Stored data entries:
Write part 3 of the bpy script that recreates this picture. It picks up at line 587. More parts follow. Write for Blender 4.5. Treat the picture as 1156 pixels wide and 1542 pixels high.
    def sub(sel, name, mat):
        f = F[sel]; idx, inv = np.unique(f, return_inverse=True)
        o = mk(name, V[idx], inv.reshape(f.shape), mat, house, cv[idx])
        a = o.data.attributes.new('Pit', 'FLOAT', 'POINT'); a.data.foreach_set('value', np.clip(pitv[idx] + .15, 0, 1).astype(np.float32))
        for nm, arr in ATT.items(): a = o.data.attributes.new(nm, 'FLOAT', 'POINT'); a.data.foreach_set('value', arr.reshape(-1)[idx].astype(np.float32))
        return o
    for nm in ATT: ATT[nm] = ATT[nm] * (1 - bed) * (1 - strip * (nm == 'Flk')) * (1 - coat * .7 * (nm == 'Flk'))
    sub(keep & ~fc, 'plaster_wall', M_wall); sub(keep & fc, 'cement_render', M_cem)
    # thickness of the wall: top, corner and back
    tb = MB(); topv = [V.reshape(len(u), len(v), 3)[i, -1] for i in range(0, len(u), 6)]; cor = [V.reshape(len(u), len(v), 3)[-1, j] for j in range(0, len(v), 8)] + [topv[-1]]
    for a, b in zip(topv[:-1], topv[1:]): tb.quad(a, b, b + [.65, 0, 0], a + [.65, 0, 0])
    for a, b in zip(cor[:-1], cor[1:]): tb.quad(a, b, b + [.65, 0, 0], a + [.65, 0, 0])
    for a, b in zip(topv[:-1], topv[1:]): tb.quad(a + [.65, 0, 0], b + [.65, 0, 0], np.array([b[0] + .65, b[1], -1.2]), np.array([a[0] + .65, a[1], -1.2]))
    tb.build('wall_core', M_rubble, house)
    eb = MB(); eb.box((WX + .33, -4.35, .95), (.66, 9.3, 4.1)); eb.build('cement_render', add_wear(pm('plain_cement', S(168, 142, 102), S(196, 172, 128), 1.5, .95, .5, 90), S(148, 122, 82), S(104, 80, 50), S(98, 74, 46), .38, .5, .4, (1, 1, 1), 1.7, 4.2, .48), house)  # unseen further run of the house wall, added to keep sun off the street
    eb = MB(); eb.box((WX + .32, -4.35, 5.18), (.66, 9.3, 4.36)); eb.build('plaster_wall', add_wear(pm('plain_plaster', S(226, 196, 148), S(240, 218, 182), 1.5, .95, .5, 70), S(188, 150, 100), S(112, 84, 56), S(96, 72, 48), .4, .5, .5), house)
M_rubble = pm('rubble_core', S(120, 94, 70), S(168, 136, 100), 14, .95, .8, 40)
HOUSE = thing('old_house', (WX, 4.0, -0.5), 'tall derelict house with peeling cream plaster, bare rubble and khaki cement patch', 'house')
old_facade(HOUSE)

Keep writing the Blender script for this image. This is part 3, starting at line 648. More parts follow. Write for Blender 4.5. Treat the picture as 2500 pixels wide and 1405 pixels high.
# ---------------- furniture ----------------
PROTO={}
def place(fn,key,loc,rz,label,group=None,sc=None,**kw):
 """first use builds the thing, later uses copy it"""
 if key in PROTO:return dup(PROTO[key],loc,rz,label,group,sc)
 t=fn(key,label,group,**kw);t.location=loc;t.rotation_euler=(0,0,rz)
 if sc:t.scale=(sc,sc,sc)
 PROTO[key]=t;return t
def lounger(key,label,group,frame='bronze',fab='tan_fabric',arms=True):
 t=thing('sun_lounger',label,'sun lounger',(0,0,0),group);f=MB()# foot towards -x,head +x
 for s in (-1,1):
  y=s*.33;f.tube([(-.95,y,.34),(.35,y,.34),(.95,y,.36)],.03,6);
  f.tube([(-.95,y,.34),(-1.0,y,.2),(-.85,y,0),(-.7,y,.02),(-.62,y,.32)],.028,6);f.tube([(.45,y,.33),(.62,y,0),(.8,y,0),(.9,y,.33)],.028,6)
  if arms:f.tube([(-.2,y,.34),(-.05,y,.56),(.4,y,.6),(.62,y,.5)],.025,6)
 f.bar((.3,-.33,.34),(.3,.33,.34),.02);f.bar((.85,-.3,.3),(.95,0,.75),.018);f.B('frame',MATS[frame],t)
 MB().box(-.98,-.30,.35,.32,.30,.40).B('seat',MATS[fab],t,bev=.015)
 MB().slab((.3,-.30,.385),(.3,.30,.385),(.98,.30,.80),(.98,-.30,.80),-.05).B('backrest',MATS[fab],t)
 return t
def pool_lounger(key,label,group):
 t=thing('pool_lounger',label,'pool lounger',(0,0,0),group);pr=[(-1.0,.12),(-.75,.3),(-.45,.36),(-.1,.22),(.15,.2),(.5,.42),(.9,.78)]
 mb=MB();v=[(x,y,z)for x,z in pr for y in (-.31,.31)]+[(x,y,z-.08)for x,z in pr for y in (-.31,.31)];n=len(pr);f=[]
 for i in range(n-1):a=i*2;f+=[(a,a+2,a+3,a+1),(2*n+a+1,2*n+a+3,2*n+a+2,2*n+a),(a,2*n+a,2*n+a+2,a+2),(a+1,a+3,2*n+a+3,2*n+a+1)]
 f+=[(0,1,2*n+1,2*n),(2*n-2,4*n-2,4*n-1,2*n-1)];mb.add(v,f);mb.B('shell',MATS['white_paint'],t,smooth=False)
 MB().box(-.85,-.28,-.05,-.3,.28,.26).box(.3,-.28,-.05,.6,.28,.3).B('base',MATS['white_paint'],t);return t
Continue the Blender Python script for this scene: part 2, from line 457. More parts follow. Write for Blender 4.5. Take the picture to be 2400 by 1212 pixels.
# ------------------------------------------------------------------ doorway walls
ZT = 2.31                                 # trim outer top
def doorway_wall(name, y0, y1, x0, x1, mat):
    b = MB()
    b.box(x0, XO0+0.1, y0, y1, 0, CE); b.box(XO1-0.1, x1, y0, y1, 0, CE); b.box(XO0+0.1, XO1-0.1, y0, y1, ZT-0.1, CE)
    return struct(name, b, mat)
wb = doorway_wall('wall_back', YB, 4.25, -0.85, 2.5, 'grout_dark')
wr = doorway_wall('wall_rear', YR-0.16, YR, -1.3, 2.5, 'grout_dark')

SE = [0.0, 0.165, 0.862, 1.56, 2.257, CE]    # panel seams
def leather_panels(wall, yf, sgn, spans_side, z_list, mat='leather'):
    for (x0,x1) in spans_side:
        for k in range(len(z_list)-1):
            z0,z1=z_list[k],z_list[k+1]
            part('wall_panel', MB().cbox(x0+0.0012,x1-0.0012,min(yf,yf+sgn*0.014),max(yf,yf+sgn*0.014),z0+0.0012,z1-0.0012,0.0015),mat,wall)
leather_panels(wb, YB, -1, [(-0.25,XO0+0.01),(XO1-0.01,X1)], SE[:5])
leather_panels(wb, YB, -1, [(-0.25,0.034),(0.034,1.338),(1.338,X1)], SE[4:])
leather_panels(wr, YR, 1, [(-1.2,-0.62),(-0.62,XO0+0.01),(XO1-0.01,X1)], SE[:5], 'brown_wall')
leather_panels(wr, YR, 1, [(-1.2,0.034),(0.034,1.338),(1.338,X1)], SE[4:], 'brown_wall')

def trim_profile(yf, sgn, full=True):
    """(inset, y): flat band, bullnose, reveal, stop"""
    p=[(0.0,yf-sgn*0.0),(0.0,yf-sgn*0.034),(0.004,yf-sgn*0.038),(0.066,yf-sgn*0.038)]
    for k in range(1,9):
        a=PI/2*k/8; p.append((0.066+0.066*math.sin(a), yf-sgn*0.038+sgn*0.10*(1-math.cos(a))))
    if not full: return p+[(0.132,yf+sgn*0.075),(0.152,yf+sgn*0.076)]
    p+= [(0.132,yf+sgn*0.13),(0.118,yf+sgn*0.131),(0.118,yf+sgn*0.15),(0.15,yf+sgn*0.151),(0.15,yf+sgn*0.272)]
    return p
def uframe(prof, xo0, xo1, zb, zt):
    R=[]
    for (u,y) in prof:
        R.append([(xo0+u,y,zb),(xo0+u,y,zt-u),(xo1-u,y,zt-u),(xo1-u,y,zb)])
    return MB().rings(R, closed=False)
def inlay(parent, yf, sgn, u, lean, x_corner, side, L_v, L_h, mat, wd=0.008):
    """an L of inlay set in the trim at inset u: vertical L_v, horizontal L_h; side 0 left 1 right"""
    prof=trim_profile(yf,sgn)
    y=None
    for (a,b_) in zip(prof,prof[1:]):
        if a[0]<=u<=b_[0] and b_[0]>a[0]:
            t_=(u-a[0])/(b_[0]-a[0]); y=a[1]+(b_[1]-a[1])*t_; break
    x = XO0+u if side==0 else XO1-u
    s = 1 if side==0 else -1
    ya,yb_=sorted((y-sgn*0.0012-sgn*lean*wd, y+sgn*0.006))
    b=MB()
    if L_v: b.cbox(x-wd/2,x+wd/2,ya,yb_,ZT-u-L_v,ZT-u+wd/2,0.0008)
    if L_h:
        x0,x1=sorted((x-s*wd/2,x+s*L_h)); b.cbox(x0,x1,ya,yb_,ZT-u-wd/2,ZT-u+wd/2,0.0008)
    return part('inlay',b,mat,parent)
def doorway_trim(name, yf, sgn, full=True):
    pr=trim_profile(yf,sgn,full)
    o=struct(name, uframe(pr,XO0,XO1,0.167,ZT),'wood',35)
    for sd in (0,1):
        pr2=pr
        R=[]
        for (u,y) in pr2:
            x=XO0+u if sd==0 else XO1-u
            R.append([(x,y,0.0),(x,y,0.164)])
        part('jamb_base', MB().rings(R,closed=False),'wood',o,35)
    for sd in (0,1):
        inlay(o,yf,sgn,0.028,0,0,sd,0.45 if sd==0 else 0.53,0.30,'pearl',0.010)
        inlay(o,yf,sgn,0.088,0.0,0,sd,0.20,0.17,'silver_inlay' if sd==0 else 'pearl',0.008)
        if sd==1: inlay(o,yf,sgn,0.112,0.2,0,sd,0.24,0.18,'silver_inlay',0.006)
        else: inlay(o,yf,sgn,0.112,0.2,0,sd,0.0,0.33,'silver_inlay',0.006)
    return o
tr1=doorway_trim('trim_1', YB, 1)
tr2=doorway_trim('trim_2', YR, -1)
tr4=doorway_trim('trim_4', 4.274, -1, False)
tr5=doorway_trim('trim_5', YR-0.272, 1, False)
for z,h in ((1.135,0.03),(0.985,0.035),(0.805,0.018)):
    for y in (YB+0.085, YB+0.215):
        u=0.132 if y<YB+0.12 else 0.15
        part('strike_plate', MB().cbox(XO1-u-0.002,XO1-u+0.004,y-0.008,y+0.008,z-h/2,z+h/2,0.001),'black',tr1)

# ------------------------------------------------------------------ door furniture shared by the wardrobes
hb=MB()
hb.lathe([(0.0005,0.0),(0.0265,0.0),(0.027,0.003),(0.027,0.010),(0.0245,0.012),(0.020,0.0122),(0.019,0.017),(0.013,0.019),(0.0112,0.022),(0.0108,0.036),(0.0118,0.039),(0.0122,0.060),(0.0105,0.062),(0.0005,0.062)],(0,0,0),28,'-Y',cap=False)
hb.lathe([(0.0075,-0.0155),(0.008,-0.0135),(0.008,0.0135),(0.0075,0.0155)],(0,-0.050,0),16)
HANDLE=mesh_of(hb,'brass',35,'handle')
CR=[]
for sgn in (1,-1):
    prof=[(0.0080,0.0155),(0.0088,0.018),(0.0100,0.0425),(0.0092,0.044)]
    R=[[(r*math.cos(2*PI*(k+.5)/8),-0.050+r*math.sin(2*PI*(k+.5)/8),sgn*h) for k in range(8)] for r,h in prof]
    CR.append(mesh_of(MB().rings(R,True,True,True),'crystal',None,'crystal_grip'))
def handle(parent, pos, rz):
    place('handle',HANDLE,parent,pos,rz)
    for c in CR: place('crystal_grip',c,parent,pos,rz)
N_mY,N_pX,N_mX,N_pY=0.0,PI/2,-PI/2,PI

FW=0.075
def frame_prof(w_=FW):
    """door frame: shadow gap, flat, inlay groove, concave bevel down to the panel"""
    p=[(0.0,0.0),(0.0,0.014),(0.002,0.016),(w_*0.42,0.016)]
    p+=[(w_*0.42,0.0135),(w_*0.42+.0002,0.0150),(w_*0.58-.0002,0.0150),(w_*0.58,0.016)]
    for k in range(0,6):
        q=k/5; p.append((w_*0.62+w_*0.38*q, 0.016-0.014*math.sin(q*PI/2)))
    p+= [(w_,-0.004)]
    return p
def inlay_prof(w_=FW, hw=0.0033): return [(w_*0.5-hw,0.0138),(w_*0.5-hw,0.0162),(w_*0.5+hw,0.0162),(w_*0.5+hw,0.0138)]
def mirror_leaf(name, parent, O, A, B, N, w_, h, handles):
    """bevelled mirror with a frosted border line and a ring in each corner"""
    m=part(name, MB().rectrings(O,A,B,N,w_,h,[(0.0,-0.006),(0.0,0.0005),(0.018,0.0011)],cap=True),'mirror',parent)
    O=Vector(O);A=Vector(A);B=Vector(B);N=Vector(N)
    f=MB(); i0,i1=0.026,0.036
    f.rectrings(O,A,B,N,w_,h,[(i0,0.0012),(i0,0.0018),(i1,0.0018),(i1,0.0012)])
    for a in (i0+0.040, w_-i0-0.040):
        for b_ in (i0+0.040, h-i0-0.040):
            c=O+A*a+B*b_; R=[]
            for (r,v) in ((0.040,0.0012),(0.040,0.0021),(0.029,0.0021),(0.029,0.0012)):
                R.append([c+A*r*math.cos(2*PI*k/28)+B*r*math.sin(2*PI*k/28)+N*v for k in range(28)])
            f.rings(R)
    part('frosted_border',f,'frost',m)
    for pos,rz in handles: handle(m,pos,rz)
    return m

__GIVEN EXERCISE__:
In the listing above, find the line with "Continue the Blender" and the line with "-1.3, 2.5, 'grout_dark')", then print exactly those lines and every line between them.

__OUTPUT BELOW__:
Continue the Blender Python script for this scene: part 2, from line 457. More parts follow. Write for Blender 4.5. Take the picture to be 2400 by 1212 pixels.
# ------------------------------------------------------------------ doorway walls
ZT = 2.31                                 # trim outer top
def doorway_wall(name, y0, y1, x0, x1, mat):
    b = MB()
    b.box(x0, XO0+0.1, y0, y1, 0, CE); b.box(XO1-0.1, x1, y0, y1, 0, CE); b.box(XO0+0.1, XO1-0.1, y0, y1, ZT-0.1, CE)
    return struct(name, b, mat)
wb = doorway_wall('wall_back', YB, 4.25, -0.85, 2.5, 'grout_dark')
wr = doorway_wall('wall_rear', YR-0.16, YR, -1.3, 2.5, 'grout_dark')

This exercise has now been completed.